Published: 09/18/2012

by Catherine Fantauzzi

 The teenage years are the most intense time of self-expression and their bedrooms are the only room in the home where they can feel independent and do as they wish (within limits, of course). Teens want their space to reflect their own set of needs and personality. Friends, fashion, technology, telephones and music are high on their priority lists.

Teenagers usually know what they want in a bedroom and are quick to tell you. They also have ideas about style, colour and storage needs. They may want to accommodate a number of activities in one room.

In recent years the market for home furnishings for teenagers and young adults has increased tremendously. The emerging trend indicates that teen bedrooms work best when decorated like a mini-apartment, minus the kitchen, of course.

When planning to redecorate a bedroom for teen children, sit with them and start to list all the activities that will be happening in that room. Then create a space plan. You must be realistic in determining how much you can actually accommodate within the size of the room.

Concentrate on the essentials -- the bed, work area and storage. Edit out everything that the kids have outgrown, including furniture, paint colours or wallpaper, window treatments, toys, collectibles and clothes.

Pick a theme or decorative concept your teen likes and use it throughout the space to define the look and feel they want. For instance, young women may want their personal space to look fresh, cheerful and informal, or elegant yet up-to-date. Young men may want their space to reflect their interests, whether it's cars, music or sports, through bold colours and shiny surfaces.

Today, teen bedrooms not only have a full-size bed, but also include seating such as a small loveseat or comfortable upholstered chairs for reading and entertaining friends. Including a sofa bed for friends sleeping over is a favourite for teens.

Don't skimp on the bed's mattress, as good quality mattresses offer more support for those growing bones. Headboards and footboards can give a more grown-up feeling to the room and set the tone for the decorative style you have chosen.

Desks should be large enough to hold a computer and still have ample space to spread out papers and books. Ergonomic chairs and proper lighting are essential for hours spent doing homework, studying or surfing the net.

Storage is important at this stage of life. Teens define themselves by their possessions -- CDs, DVDs, clothes, computer and technology equipment, books, magazines, stereos, TVs and phones. Dressers, shelving units, armoires and bookcases should not only provide this storage but should lend themselves to the decorative style of the space. Also, consider areas for placing large items such as musical instruments and storage for sports equipment.

Furnishings do not have to match perfectly, however. Combine pieces that relate and harmonize with one another because of shared colours, shape or scale. Select one to three colours that reflect your teen's preference and personality to use on the walls, floors (including area rugs), in furnishings, and on fabrics and art or memorabilia.
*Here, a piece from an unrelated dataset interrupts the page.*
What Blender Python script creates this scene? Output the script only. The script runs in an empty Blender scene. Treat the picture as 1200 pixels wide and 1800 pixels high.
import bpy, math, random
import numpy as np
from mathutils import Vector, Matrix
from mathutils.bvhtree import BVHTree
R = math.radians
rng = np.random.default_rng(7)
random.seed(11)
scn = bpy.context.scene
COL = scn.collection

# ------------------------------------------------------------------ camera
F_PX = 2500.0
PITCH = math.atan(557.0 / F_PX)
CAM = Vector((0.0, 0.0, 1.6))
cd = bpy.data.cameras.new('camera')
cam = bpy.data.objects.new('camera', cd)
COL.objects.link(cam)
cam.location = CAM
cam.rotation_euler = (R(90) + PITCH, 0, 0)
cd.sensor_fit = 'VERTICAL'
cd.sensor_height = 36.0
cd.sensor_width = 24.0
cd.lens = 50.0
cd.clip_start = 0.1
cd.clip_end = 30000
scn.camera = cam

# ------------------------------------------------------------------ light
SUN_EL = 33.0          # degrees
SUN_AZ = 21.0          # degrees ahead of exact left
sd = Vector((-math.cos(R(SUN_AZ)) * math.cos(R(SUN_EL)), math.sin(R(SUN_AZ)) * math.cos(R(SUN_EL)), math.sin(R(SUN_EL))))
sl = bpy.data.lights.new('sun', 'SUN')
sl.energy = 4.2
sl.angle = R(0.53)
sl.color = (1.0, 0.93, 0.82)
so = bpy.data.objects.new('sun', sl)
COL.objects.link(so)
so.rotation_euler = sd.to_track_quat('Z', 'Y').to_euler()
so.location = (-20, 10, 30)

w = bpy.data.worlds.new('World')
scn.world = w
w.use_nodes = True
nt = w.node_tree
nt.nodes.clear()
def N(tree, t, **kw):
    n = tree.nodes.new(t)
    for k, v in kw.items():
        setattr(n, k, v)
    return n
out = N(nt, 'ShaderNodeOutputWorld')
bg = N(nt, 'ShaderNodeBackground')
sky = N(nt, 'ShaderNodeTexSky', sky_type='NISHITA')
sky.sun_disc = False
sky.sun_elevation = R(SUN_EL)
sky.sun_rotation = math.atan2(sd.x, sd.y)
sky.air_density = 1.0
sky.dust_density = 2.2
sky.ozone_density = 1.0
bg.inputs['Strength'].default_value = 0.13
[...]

Don't rely on just one source of lighting to effectively illuminate the different areas of your teen's bedroom. Supply ambient light by installing wall sconces, floor lamps and table and desk lamps. Mirrors help reflect the light back into the space.

Window treatments should be simple and practical. Window blinds and shades are good choices to provide privacy and can be coupled with lining on drapery treatments for light control. Fabric should be versatile and patterns should be repeated in other items in the room, such as bed linens and decorative pillows.

Display your teen's belongings that have personal meaning to them and enhance the look, feel and theme of the room. Keep their memorabilia or art in proper scale and group similar objects together. Too much clutter can spoil the effect of a well-decorated room.

The main thing to remember when decorating for teens is to do it with their input. After all, it's all about creating an environment that expresses who they are. Many teens really care about what constitutes good design and want to surround themselves with it.

If you and your teen cannot agree on what goes into a bedroom, or if you're having difficulty planning the space, then hire a decorating professional who is trained and qualified to analyze the space and formulate design concepts that are appropriate, aesthetically pleasing and functional for your teen's needs.